Jake Johnson

Jake Johnson

Jake Johnson has been hired as the next head football coach at Macon County Junior High School.

The 28-year-old succeeds Nathan Wilson, who resigned as the head football coach at Macon County High School and Macon County Junior High in mid-May to accept a position as an assistant football coach at Gallatin High School.

"I'm definitely excited about it," Johnson said. "It's a big opportunity, at my age for sure, to be able to take over a program that has had so much success. At the same time, it's some pretty big shoes to fill. That's a responsibility.

"I'm going to come in and roll my sleeves up. We're going to be about work. It's going to be blue collar."

Johnson has spent the previous three years as the offensive and defensive line coach and running-game coordinator at Jackson County High, after a one-year stint at York Institute.

"Truthfully, Coach (Kyle) Shoulders (the recently-named Macon County High head football coach) and I kind of knew each other through a mutual friend," Johnson said. "They were looking for some people around here. It piqued my interest.

"When I went and talked to the administration, they were very supportive. You don't get that everywhere. Year in and year out, the middle school (football program at MCJHS) is successful. To be a part of the Tiger program and to be a part of the cornerstone of what Coach Shoulders is trying to build here is important. Things will be on a reduced scale (with the junior high program), but we definitely want to become that feeder program."

While Johnson's primary responsibilities will involve Macon County Junior High, he will also serve in a limited capacity with the Macon County High program.

"I played Macon County three times in high school," Johnson -- who played linebacker, offensive guard, fullback and tight end at varying points during his career at Monterey High School -- said. "I've been down here twice (as a player). It's always packed. Good, bad, 10-0 or 0-10, people are going to pack the stands. That kind of support isn't what you get in a lot of places."

Johnson will teach physical education at Macon County High.

"Mr. (B.J.) West (the Macon County High principal) said, 'hey, we're all Tigers,' " Johnson said. "That does help with the overall continuity. My emphasis will be on the junior high, but I will have a part in the high school. Like he said, we're all Tigers here."

This will be Johnson's first experience of coaching at the junior-high level.

"I think it will be (an easy transition)," Johnson said. "At the end of the day, football is football. You're going to be doing the same drills, (teaching) the same techniques. The playbook is going to be the only differentiation."

The Macon County Junior High program -- which Wilson led for 11 seasons -- finished 6-3 and won the Middle Tennessee Football Conference (MTFC) West Region title last fall.
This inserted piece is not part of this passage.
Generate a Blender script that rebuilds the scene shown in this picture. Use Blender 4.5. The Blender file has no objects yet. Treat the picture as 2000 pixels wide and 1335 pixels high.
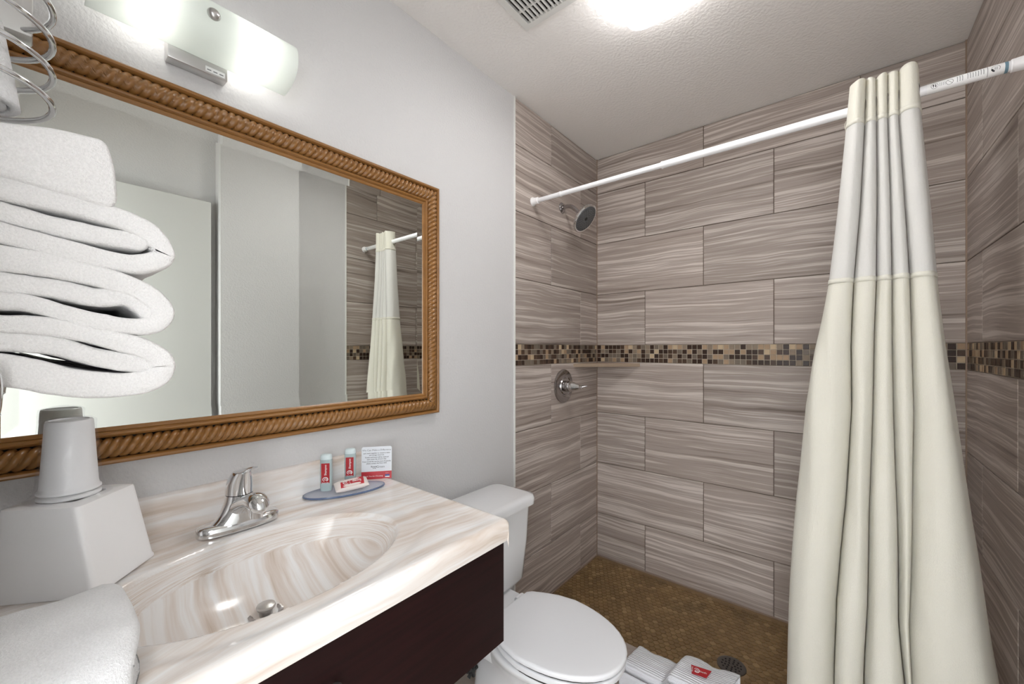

"It's definitely appealing on the outside," Johnson said. "I've thought about it. I've not had a whole lot of experience on the middle-school level, but I'm big on fundamentals and technique stuff. That's the No. 1 concern with those kids.

"The role of a middle school coach is to teach you how to play the game and to love the game. These guys over here (at the high school) are going to give you the plays. That's kind of the situation I'm in right now."

The MTFC consists of Jim B. Satterfield Middle School, Smith County Middle, DeKalb Middle, Upperman Middle, the Fentress County Crush, Livingston Middle School, Stone Elementary, Cumberland County, Avery Trace Middle and Prescott South Middle.

The other four schools in the MTFC West Division are DeKalb, Smith County, Trousdale County and Upperman.

Johnson -- who will be assisted by Jacob Coffee and Brandon Robertson -- met with his players on Thursday evening.

"I really am (anxious) to see what I have," Johnson said. "Coach Robertson, I've been blowing his phone up. He'll definitely help. He's been around these guys. That will definitely help me, somebody that has been so in tune with football at all levels here."

The timing of the Johnson's hiring will prompt the program to get to work as soon as possible.

"I knew that coming into it," Johnson said of the late hire. "I feel pretty confident in the way we're going to approach things and be about our business. An ideal thing would have been for it to have been earlier, but hey, we're going to make the best of it and not use that as an excuse."

The team will begin daily practices as soon as the Tennessee Secondary Schools Athletic Association (TSSAA) two-week dead period is completed on July 7.

"It's full force from that point on," Johnson said. "With me being new, they lost some good reps that could have been done in June. We need to get in, pedal to the metal, and go. I think people will be receptive to that here."